Scott Keogh is ready for another rebellion to come along to wipe away the SUV boom.

VW USA boss Scott Keogh has an eye on the future and admits that it may not be filled with SUVs.

Volkswagen USA boss Scott Keogh believes there's a rebellion coming, and he wants his company to be ready for it.

Now, before your mind starts running, it's not anything wild or apocalyptic that he's planning for, but it would dramatically change the face of the automotive industry if it came to pass. The rebellion he's readying for is one against SUVs and crossovers, and frankly, it's one I'd welcome.

Keogh -- who became head of the VW in the US in 2018 -- believes a rebellion against SUVs and crossovers is imminent. He says this car-buying shift will be similar to the uprising against minivans that led us to this crazy SUV boom, and the even older rebellion against station wagons that led to the rise of the minivan in the first place.

"Rebellion tends not to come from 65-year-olds," Keogh said during an interview at the LA Auto Show on Wednesday.

It would seem that Keogh's belief is also shared by higher-ups within the Volkswagen Group, given the variety of body styles we've seen with the company's recent ID concepts. Sure, there was the ID Crozz SUV, but don't forget the ID Buzz van and ID Buggy off-roader, in addition to the ID Space Vizzion that debuted at the LA Auto Show.
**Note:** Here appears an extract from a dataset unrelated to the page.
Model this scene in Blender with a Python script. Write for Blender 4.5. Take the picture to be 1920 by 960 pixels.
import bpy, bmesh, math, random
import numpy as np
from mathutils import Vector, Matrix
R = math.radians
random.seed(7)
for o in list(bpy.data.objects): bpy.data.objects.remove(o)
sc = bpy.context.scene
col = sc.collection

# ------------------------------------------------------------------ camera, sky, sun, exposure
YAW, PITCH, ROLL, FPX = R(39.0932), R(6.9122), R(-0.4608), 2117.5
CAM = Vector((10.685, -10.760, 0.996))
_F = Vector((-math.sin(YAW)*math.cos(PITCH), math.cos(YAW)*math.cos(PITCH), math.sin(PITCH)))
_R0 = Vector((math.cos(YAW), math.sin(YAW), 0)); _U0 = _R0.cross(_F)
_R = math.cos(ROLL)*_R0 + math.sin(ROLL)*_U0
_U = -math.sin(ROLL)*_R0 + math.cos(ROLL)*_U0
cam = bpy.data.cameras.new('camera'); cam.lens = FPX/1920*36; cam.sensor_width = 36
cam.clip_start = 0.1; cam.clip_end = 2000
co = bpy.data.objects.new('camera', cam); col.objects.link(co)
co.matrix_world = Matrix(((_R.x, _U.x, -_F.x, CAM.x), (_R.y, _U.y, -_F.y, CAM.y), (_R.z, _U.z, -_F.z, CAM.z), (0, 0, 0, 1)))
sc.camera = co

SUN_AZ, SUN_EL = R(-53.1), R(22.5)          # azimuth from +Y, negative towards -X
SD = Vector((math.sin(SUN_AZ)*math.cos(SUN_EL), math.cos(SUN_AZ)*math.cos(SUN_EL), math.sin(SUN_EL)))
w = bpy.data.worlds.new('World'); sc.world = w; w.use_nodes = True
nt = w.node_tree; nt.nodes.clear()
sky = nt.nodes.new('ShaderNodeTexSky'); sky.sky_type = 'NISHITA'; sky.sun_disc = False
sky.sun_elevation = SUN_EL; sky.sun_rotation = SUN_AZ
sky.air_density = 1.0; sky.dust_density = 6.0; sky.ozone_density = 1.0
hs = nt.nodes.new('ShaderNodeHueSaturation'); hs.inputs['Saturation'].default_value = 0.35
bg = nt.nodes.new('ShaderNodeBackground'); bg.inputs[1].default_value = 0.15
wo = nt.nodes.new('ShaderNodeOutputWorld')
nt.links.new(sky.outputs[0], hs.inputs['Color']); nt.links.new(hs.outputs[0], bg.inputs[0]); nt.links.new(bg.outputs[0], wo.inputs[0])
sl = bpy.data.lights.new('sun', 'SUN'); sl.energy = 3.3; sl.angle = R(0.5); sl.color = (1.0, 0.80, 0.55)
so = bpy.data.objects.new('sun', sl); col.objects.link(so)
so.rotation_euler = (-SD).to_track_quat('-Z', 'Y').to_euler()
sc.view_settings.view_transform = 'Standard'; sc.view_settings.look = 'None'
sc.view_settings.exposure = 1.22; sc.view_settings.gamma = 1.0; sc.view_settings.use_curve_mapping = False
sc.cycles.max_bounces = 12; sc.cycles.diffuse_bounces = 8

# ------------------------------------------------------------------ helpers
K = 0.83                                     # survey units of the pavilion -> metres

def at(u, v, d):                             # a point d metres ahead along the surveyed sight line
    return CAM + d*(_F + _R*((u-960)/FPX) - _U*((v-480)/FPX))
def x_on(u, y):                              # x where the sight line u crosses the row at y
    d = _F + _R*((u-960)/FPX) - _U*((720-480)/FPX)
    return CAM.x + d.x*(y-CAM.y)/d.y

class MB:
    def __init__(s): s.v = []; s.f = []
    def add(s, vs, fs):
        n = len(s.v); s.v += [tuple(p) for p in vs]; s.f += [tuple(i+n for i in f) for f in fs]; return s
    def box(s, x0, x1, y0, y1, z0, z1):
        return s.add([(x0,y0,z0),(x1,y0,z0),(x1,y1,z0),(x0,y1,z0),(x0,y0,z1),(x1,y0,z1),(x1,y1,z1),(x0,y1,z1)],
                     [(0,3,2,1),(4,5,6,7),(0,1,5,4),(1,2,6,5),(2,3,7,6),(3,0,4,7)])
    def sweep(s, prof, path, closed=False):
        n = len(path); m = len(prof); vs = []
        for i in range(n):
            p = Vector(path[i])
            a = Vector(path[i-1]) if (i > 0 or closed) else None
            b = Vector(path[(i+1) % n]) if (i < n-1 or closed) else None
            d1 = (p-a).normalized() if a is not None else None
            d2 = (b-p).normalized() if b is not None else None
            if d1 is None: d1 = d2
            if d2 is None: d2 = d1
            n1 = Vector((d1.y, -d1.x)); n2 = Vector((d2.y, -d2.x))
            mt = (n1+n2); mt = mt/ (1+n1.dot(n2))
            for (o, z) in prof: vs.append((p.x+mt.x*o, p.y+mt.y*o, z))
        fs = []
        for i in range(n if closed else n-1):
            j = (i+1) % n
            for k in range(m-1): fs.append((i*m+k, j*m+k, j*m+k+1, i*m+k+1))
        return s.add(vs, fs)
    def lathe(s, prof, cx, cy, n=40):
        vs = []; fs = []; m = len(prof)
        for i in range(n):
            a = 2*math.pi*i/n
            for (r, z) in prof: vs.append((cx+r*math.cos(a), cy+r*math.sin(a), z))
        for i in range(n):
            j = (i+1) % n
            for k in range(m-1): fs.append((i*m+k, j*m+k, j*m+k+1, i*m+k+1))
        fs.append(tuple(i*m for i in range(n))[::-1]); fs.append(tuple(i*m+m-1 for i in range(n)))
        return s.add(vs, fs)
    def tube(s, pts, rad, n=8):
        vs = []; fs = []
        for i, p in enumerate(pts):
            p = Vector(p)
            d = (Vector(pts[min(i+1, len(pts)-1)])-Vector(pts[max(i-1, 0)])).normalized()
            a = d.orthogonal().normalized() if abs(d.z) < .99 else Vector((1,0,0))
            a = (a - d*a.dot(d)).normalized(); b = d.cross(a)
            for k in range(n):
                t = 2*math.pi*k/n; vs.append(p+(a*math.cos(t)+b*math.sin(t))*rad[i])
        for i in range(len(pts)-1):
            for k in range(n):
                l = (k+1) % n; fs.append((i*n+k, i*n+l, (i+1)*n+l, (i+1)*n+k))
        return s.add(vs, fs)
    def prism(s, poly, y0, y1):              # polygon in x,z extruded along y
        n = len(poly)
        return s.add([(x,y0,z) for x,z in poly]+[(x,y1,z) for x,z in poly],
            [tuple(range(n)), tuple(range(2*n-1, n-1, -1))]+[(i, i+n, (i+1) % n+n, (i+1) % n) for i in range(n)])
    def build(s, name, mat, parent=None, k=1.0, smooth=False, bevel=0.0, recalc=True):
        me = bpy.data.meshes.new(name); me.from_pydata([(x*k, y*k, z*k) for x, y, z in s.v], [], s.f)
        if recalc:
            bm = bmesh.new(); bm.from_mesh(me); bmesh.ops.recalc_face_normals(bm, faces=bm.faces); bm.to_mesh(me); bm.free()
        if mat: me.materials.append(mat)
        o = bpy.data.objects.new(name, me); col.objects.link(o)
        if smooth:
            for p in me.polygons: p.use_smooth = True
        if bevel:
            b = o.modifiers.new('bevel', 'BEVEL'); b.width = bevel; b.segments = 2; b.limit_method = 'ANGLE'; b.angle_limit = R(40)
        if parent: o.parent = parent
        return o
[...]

VW's ability to adapt its electric MEB architecture is "nearly limitless", according to Keogh, so the company can quickly adapt to changing tastes without needing to alter a vehicle's architecture. That, in practical terms, means that if the ID Space Vizzion gets built, VW could quickly turn it into a Sportback, or lift it like an Audi Allroad -- all with minimal effort and expense.

Volkswagen's stance on the matter is pretty refreshing, and flies in the face of decisions made by other automakers to abandon nearly everything in their product stacks that aren't trucks or SUVs -- Ford, we're looking at you -- and we're thinking that Keogh's willingness to accept that the crossover gravy train won't last forever will stand the company in good stead in the years to come.